Dans ses pavés sur le jardin des occidentaux, Abdoulaye Diop évoque la cruciale problématique du terrorisme. «Je suis convaincu qu’il y a des phénomènes qui sont créés pour mettre l’Afrique en retard. Pour ne pas nous permettre d’exploiter nos ressources. Pour ne pas nous permettre d’avoir la paix et la stabilité qui nous permettent de nous unir en tant qu’Africains. Beaucoup de partenaires sont dans des approches de prédation. Ils ont besoin d’instabilité pour pouvoir contrôler des élites et faire avancer leur agenda. Je crois que les postures néocoloniales ne vont pas aider», peste le ministre malien des Affaires étrangères qui appelle à l’unité des Africains. «Il est important pour l’affirmation de notre souveraineté qu’on puisse avoir un leadership vraiment africain. Je suis panafricaniste, mais aujourd’hui beaucoup de nos organisations sont instrumentalisées par ceux qui disent oui on soutient la CEDEAO, on soutient l’Union africaine. Souvent, c’est pour mieux les détruire. Il faut éviter les ingérences dans les politiques africaines», a-t-il dit pour conclure.

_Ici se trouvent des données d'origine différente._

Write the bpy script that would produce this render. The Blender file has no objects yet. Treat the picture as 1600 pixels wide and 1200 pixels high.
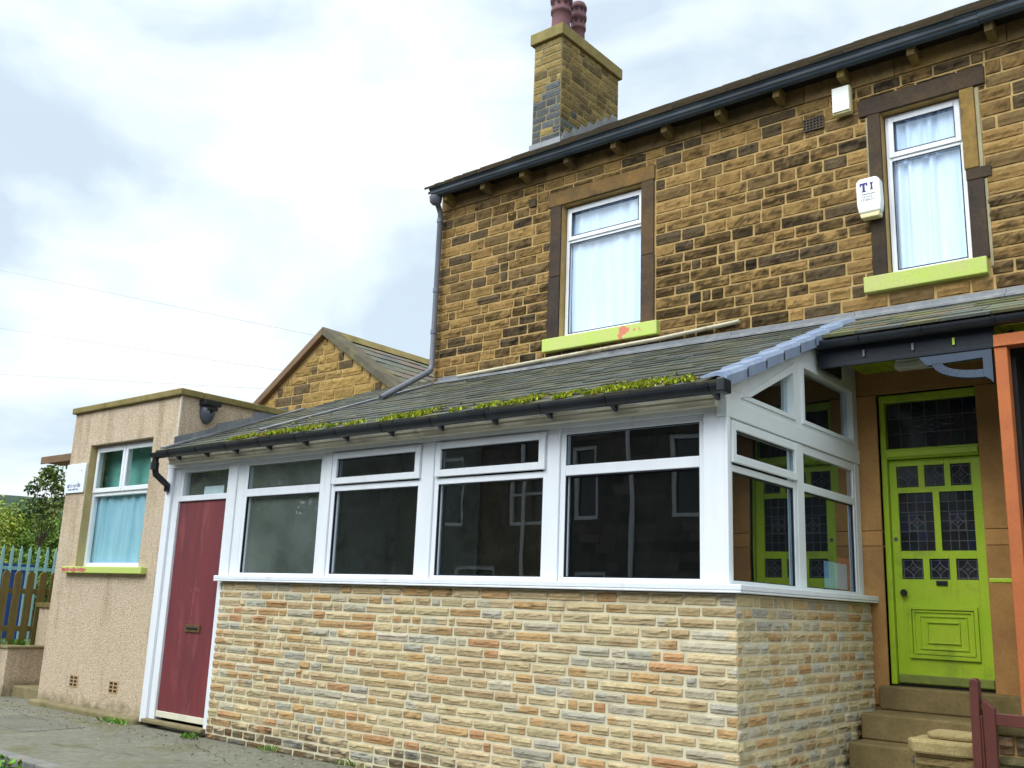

Après sa satire contre l’Hexagone, le ministre malien des Affaires étrangères a ouvert des pistes de réconciliation conditionnées entre la France et son pays. « Le Mali a souhaité que notre souveraineté soit respectée, que nos choix stratégiques et nos choix de partenaires soient respectés, et que les intérêts vitaux des Maliens soient pris en compte. Si ces éléments sont observés, le Mali n’a de problème à traiter avec aucun partenaire, y compris la France », a-t-il dit en marge du Forum dans des propos rapportés par France 24.